Prof. Leibowitz says the following on the aforementioned pasuk from our parasha: "This pasuk was comfort for Jews in their lands of exile. It is told of Kaiser Friedrich (15th century), who respected and protected Jews, that he was astounded by the incredible prophecy of Jewish survival... which Moshe foresaw... The historian, Graetz used to say that Jews have great protection by the great af (play on words, as it means ‘even’ and ‘nose’)."

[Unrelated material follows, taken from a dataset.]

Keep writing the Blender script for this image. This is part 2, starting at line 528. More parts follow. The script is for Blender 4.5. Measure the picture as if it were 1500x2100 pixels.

The Meshech Chochma explains three factors through which this miracle is accomplished: 1) The leadership of Avraham, Yaakov, and Yosef engrained in future generations of the exiled the basic value to yearn for Eretz Yisrael. 2) Chazal made rabbinic prohibitions to reduce social contact with the non-Jewish host populations. 3) Hashem moved the people periodically from place to place so that they would not become overly comfortable in any place. In the context of the danger of being too comfortable in others’ lands, the Meshech Chochma wrote powerfully of the moral danger of reaching the point where one thinks that "Berlin is Jerusalem." He continued that if this happens, a great tempest will come and teach the Jewish People that it is not their home or culture.

We thank Hashem that we personally have found solace and refuge in our true home and hope that the entire nation in exile will move from the exile to Eretz Yisrael.